*Material provided*
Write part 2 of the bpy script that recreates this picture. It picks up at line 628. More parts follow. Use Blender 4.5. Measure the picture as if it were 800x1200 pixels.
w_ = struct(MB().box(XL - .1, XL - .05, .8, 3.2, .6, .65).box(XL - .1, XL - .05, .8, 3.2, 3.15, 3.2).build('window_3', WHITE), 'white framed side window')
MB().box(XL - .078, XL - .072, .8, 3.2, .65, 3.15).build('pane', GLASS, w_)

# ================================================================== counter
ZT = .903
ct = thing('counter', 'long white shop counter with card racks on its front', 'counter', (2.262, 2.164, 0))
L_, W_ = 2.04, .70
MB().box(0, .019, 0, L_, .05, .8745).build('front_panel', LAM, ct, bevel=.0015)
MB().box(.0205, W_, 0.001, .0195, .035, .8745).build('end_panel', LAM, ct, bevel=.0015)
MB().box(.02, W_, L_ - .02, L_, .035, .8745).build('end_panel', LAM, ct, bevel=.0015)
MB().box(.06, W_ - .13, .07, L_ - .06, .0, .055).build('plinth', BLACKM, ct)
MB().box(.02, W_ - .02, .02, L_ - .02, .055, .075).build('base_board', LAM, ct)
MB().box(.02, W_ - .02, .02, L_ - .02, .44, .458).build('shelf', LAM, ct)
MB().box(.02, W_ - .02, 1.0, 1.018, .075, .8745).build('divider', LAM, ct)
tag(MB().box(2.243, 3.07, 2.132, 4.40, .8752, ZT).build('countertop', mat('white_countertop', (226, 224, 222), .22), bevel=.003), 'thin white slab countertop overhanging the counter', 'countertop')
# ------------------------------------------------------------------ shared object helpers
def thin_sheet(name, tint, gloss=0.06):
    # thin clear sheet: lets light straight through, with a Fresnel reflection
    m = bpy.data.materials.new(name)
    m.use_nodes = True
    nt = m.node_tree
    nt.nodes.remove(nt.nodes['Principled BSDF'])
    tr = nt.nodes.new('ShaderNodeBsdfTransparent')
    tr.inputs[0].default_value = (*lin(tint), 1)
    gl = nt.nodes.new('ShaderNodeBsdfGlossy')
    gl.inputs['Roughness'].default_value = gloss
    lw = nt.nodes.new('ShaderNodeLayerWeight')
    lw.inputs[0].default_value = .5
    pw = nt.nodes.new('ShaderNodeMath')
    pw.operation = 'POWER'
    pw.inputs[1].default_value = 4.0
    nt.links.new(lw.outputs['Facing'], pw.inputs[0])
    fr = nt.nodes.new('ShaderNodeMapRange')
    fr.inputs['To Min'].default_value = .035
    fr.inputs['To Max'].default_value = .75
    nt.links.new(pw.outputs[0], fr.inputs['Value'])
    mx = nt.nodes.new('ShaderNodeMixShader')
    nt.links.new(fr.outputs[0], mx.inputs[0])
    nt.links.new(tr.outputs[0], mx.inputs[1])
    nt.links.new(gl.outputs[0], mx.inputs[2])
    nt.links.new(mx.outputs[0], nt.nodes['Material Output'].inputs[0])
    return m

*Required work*
Everything from the first line above through the line that contains "MB().box(XL - .078, XL" should be duplicated exactly, please, and nothing beyond it.

*Solution to this exercise*
Write part 2 of the bpy script that recreates this picture. It picks up at line 628. More parts follow. Use Blender 4.5. Measure the picture as if it were 800x1200 pixels.
w_ = struct(MB().box(XL - .1, XL - .05, .8, 3.2, .6, .65).box(XL - .1, XL - .05, .8, 3.2, 3.15, 3.2).build('window_3', WHITE), 'white framed side window')
MB().box(XL - .078, XL - .072, .8, 3.2, .65, 3.15).build('pane', GLASS, w_)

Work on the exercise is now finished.